Sunday, 23 December 2012

St Nicholas, a gentle reminder of Christmases past


St Nicholas was born in Patara (Lycia) in about 270 and died c.343. He was bishop of Myra Asia Minor in what is now Turkey. His parents were said to be wealthy Christians and the young Nicholas was very religious from an early age. After his parents died of the plague he was taken in by his uncle who was the bishop of Myra.
                His cult is early and his reputation as a miracle worker very strong. His reputation spread widely from about the 6th century and became widely known in the West from about the 10th century. When the Muslims invaded Myra in 1078, his relics were translated by Italian sailors to Bari, Italy, where many Greeks had taken refuge. He is particularly venerated in Russia where his name is popular to this day and many Russians make a pilgrimage to Bari. Each year on his feast day there is a strange oily secretion emanating from his shrine.  This was noted before his translation and continued afterwards in Bari. This substance known as manna is said to have healing qualities .
                St Nicholas has a wide patronage, he is patron of children, sailors, unmarried girls, merchants, pawnbrokers, apothecaries, perfumers and perhaps surprisingly prostitutes.
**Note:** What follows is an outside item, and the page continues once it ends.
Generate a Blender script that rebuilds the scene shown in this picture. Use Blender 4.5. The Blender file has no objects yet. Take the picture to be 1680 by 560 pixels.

It is his patronage of children and prostitutes which we will look at here, for sadly they are linked.
                St Nicholas’s patronage of children is well known but he became the protector of children after his death, for on the eve of his feast there were celebrations in Myra when a band of Arab pirates raided the church and kidnapped a young boy to make him a slave.  He was made the servant of the local Emir but St Nicholas appeared and intervened and whisked the young boy away and home to his parents in Myra. He is known as the patron of prostitutes because of his help to a father of three girls who were being sold into prostitution by their father who had fallen on hard times and could not provide endorsements for his daughters. St Nicholas provided three bags of gold for the girls. This is where pawnbrokers gets the three balls that signify their trade.
                Catholics celebrate the feast of St. Nicholas on 6th December. The Orthodox celebrate it on 19th, and Protestants also honour him. Even the secular world seems to wish to claim him, with their assertions that Father Charismas is really a pre-Christian custom of rewarding good children and punishing bad ones, but despite these assertions I can’t find any hard evidence for this. However, Father is the title the English speaking world gives to a priest, and his red robes predate popular myth that it was all started by Coca-Cola in the 1930s. Santa Claus is obviously an abbreviation of St Nicholas. This actually came from the low countries’ version of St Nicholas (Sinterklaas) where he was depicted in art in a red chasuble.
                Where children should be looking to St Nicholas as a guide to lead them to Jesus this Advent tide, sadly the media of today give children celebrities. Often these celebrities are pop stars, or actors on programmes they see during primetime television, whose antics on the screen are little more than selling their bodies along with sexual lyrics and dialogues. St Nicholas is their saint as well for all can find redemption by turning to Jesus.                       
               Catholic parents, if you do not already do so, tell your children the true story of St Nicholas this Advent and Christmas.

1 comment:

  1. Happy Christmas to all our supporters, see through to media maze to the Child Jesus who came to save all men and through Him all can be saved.